Circular Motion
10.0 Centrifugal force
10.0 Centrifugal force
Centripetal force | Centrifugal force |
In inertial frame of reference Newton laws of motion can be applied. | In non-inertial frame of reference Newton laws of motion cannot be applied. |
In this case, the observer is at inertial frame of reference. Let the observer be at rest. Velocity of observer, $v_o=0$ Velocity of block, $v_b=v$ Velocity of block w.r.t. observer, $v_{bo}=v$ | In this case, the observer is at non-inertial frame of reference. Let the observer is sitting on block. Velocity of observer, $v_o=v$ Velocity of block, $v_b=v$ Velocity of block w.r.t. observer, $v_{bo}=0$ |
Centripetal force as observed by observer, $${a_c} = \frac{{m{v^2}}}{r}$$ | Centripetal force as observed by observer, $${a_c} = 0$$ As the velocity of block w.r.t. observer is zero |
From FBD, $$T = \frac{{m{v^2}}}{r}$$ | From FBD : (Incorrect observation) $T$ is unbalanced, which is incorrect So, a pseudo force known as centrifugal force is applied. Centrifugal force is applied in the direction apposite to the centripetal force. Centrifugal force converts the non-inertial frame of reference into inertial frame of reference. So, the Newton laws of motion can be applied. From FBD : Corrected observation $$T = \frac{{m{v^2}}}{r}$$ Here, $\left( {\frac{{m{v^2}}}{r}} \right)$ is the centrifugal force |
The direction of centripetal force is towards the center $O$ and has a magnitude of $\left( {\frac{{m{v^2}}}{r}} \right)$ | The direction of centrifugal force is opposite to the center $O$ and has a magnitude of $\left( {\frac{{m{v^2}}}{r}} \right)$ |
Question 11. A system is rotating with an angular velocity of $\omega $ as shown in the figure. Find the minimum angular velocity $\omega $ and tension in the string when the blocks are at the verge of sliding.

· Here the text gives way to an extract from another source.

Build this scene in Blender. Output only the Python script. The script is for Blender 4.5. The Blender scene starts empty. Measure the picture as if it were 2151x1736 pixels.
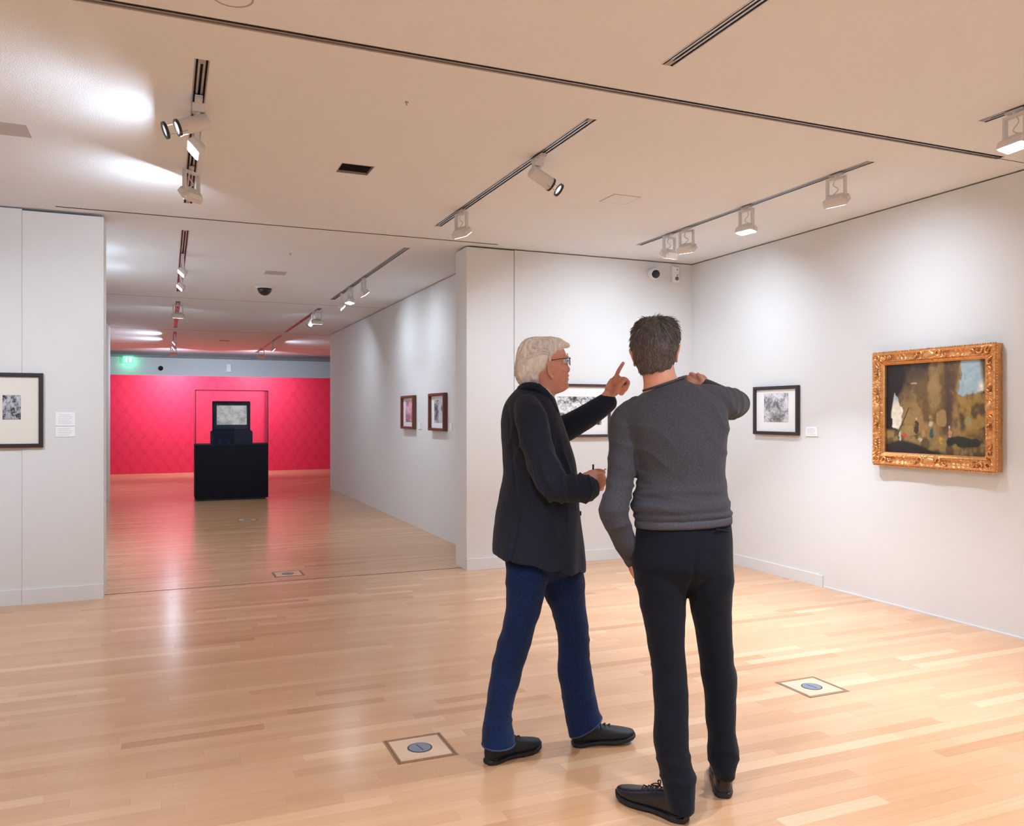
import bpy, bmesh, math, random
import numpy as np
from mathutils import Vector, Matrix, noise

# ------------------------------------------------------------------ camera, world, exposure
FPX, CX, CY, IW = 1730.0, 1075.5, 872.0, 2151.0      # focal length, centre column and horizon row in the 2151x1736 frame
EYE = 1.45
YAW = math.radians(22.75)
FWD = Vector((math.sin(YAW), math.cos(YAW), 0)); RGT = Vector((math.cos(YAW), -math.sin(YAW), 0)); UP = Vector((0, 0, 1))
scene = bpy.context.scene
COL = scene.collection
cam_data = bpy.data.cameras.new('camera'); cam = bpy.data.objects.new('camera', cam_data); COL.objects.link(cam)
cam.location = (0, 0, EYE); cam.rotation_euler = (math.pi / 2, 0, -YAW)
cam_data.sensor_fit = 'HORIZONTAL'; cam_data.sensor_width = 36.0; cam_data.lens = 36.0 * FPX / IW
cam_data.shift_y = (CY - 868.0) / IW
cam_data.clip_start = 0.05; cam_data.clip_end = 80
scene.camera = cam
world = bpy.data.worlds.new('world'); scene.world = world; world.use_nodes = True
world.node_tree.nodes['Background'].inputs[0].default_value = (0.02, 0.018, 0.016, 1)
world.node_tree.nodes['Background'].inputs[1].default_value = 1.0
scene.view_settings.view_transform = 'Standard'; scene.view_settings.look = 'None'
scene.view_settings.gamma = 1.0; scene.view_settings.use_curve_mapping = False
scene.view_settings.exposure = 0.47
scene.cycles.use_adaptive_sampling = True; scene.cycles.adaptive_threshold = 0.12; scene.cycles.adaptive_min_samples = 16
scene.cycles.max_bounces = 5; scene.cycles.diffuse_bounces = 4; scene.cycles.glossy_bounces = 4
scene.cycles.sample_clamp_indirect = 6.0
scene.cycles.caustics_reflective = False; scene.cycles.caustics_refractive = False
LAMP_COL = (0.775, 0.93, 1.12)
FLOOD_W, SPOT_W = 24.0, 14.0

CEIL = 3.035
XR, YB, YB2 = 5.09, 7.25, 7.56        # right wall, cross wall front and back faces
XD0, XD1 = -0.46, 2.58                # opening in the cross wall
XC0, XC1, YC = -0.94, 2.98, 16.4      # corridor walls and their far end
YRED, YFAR = 22.2, 24.6
XL, YN = -4.6, -4.2                   # walls beside and behind the camera

rnd = random.Random(7)

def srgb(r, g, b):
    f = lambda c: ((c / 255.0) / 12.92) if c / 255.0 <= 0.04045 else (((c / 255.0) + 0.055) / 1.055) ** 2.4
    return (f(r), f(g), f(b))

# ------------------------------------------------------------------ materials
MATS = {}
def material(name, color, rough=0.6, metal=0.0, var=0.0, vscale=30.0, bump=0.0, bscale=200.0, spec=0.5, emit=None, estr=0.0,
             coat=0.0, sss=0.0, stretch=(1, 1, 1), trans=0.0, sheen=0.0, bdist=0.002, detail=3.0):
    if name in MATS: return MATS[name]
    m = bpy.data.materials.new(name); m.use_nodes = True
    nt = m.node_tree; b = nt.nodes['Principled BSDF']
    b.inputs['Base Color'].default_value = (*color, 1); b.inputs['Roughness'].default_value = rough
    b.inputs['Metallic'].default_value = metal; b.inputs['Specular IOR Level'].default_value = spec
    b.inputs['Coat Weight'].default_value = coat; b.inputs['Transmission Weight'].default_value = trans
    b.inputs['Sheen Weight'].default_value = sheen
    if sss:
        b.inputs['Subsurface Weight'].default_value = sss; b.inputs['Subsurface Radius'].default_value = (0.012, 0.005, 0.003)
        b.inputs['Subsurface Scale'].default_value = 0.5
    if emit:
        b.inputs['Emission Color'].default_value = (*emit, 1); b.inputs['Emission Strength'].default_value = estr; m.cycles.emission_sampling = 'NONE'   # the lamp beside it carries the light
    if var or bump:
        geo = nt.nodes.new('ShaderNodeNewGeometry'); mp = nt.nodes.new('ShaderNodeVectorMath'); mp.operation = 'MULTIPLY'
        mp.inputs[1].default_value = stretch; nt.links.new(geo.outputs['Position'], mp.inputs[0])
    if var:
        n = nt.nodes.new('ShaderNodeTexNoise'); n.inputs['Scale'].default_value = vscale; n.inputs['Detail'].default_value = detail
        nt.links.new(mp.outputs[0], n.inputs['Vector'])
        mr = nt.nodes.new('ShaderNodeMapRange'); mr.inputs[1].default_value = 0.25; mr.inputs[2].default_value = 0.75
        mr.inputs[3].default_value = 1 - var; mr.inputs[4].default_value = 1 + var
        nt.links.new(n.outputs['Fac'], mr.inputs[0])
        mx = nt.nodes.new('ShaderNodeVectorMath'); mx.operation = 'SCALE'; mx.inputs[0].default_value = color
        nt.links.new(mr.outputs[0], mx.inputs['Scale']); nt.links.new(mx.outputs[0], b.inputs['Base Color'])
    if bump:
        n2 = nt.nodes.new('ShaderNodeTexNoise'); n2.inputs['Scale'].default_value = bscale; n2.inputs['Detail'].default_value = 1
        nt.links.new(mp.outputs[0], n2.inputs['Vector'])
        bp = nt.nodes.new('ShaderNodeBump'); bp.inputs['Strength'].default_value = bump; bp.inputs['Distance'].default_value = bdist
        nt.links.new(n2.outputs['Fac'], bp.inputs['Height']); nt.links.new(bp.outputs[0], b.inputs['Normal'])
    MATS[name] = m
    return m

def attr_material(name, attr, rough=0.6, spec=0.4, bump=0.0, bscale=300.0):
    m = bpy.data.materials.new(name); m.use_nodes = True; nt = m.node_tree; b = nt.nodes['Principled BSDF']
    a = nt.nodes.new('ShaderNodeAttribute'); a.attribute_name = attr
    nt.links.new(a.outputs['Color'], b.inputs['Base Color'])
    b.inputs['Roughness'].default_value = rough; b.inputs['Specular IOR Level'].default_value = spec
    if bump:
        n2 = nt.nodes.new('ShaderNodeTexNoise'); n2.inputs['Scale'].default_value = bscale
        geo = nt.nodes.new('ShaderNodeNewGeometry'); nt.links.new(geo.outputs['Position'], n2.inputs['Vector'])
        bp = nt.nodes.new('ShaderNodeBump'); bp.inputs['Strength'].default_value = bump; bp.inputs['Distance'].default_value = 0.001
        nt.links.new(n2.outputs['Fac'], bp.inputs['Height']); nt.links.new(bp.outputs[0], b.inputs['Normal'])
    MATS[name] = m
    return m

WALL = material('wall_fabric', (0.745, 0.74, 0.725), 0.9, bump=0.25, bscale=260, spec=0.2)
CEILM = material('ceiling_plaster', (0.845, 0.86, 0.875), 0.95, bump=0.45, bscale=240, spec=0.15, bdist=0.004)
DARK = material('shadow_gap', (0.02, 0.02, 0.022), 0.8)
SILVER = material('brushed_aluminium', (0.55, 0.52, 0.50), 0.35, metal=0.9, var=0.06, vscale=40, stretch=(1, 0.05, 1))
TRACKDARK = material('track_slot_dark', (0.035, 0.03, 0.03), 0.6)
TRACKLIGHT = material('track_insulator', (0.42, 0.36, 0.32), 0.6)
LAMPW = material('lamp_white_enamel', (0.72, 0.69, 0.66), 0.45, var=0.02, vscale=50)
BLACKM = material('black_metal', (0.012, 0.013, 0.016), 0.35)
LENS = material('lit_lens', (0.9, 0.95, 1.0), 0.3, emit=(1.0, 0.97, 0.94), estr=9.0)
LENSG = material('lens_glass', (0.75, 0.82, 0.9), 0.12, emit=(0.85, 0.93, 1.0), estr=0.5)
WHITEP = material('white_plastic', (0.80, 0.79, 0.78), 0.4, var=0.01)
CARD = material('label_card', (0.90, 0.90, 0.91), 0.6)
GREYINK = material('label_ink', (0.50, 0.50, 0.53), 0.7)
MATBOARD = material('mat_board', (0.88, 0.875, 0.86), 0.85, var=0.015, vscale=200)
MATCREAM = material('mat_board_cream', (0.80, 0.75, 0.66), 0.85, var=0.015, vscale=200)
FRAMEDK = material('dark_stained_wood', srgb(48, 36, 38), 0.45, var=0.15, vscale=60, stretch=(1, 1, 6))
FRAMEMH = material('mahogany_wood', srgb(105, 52, 38), 0.4, var=0.2, vscale=60, stretch=(1, 1, 6))
FRAMEMD = material('walnut_brown_wood', srgb(74, 52, 52), 0.45, var=0.15, vscale=60)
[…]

The coefficient of friction between the blocks is $\mu $ and all other surfaces are smooth.
Solution: As the system is rotating with angular velocity $\omega $.
Let an observer is sitting at the top of the tower, which is rotating with same angular velocity.
Since the observer is rotating, it is a non-inertial frame of reference.
So, from FBD we get, $$\begin{equation} \begin{aligned} T + f = {m_1}{\omega ^2}L\quad ...(i) \\ {N_1} = {m_1}g\quad ...(ii) \\ T = f + {m_2}{\omega ^2}L\quad ...(iii) \\ {N_2} = {m_2}g + {N_1}\quad ...(iv) \\\end{aligned} \end{equation} $$
When the system is at the verge of sliding, limiting friction acts between the blocks.
Therefore, $$\begin{equation} \begin{aligned} f = {f_L} \\ f = \mu {N_1}\quad ...(v) \\\end{aligned} \end{equation} $$
From equation $(ii)$ and $(v)$ we get,
$$f = \mu {m_1}g\quad ...(vi)$$
From equation $(i)$, $(iii)$ and $(vi)$ we get,
$$\omega = \sqrt {\frac{{2\mu {m_1}g}}{{\left( {{m_1} - {m_2}} \right)L}}} \quad ...(vii)$$
From equation $(iii)$, $(v)$ and $(vii)$ we get, $$\begin{equation} \begin{aligned} T = \mu {m_1}g + \frac{{2\mu {m_1}{m_2}g}}{{\left( {{m_1} - {m_2}} \right)}} \\ T = \frac{{\mu {m_1}\left( {{m_1} + {m_2}} \right)g}}{{\left( {{m_1} - {m_2}} \right)}} \\\end{aligned} \end{equation} $$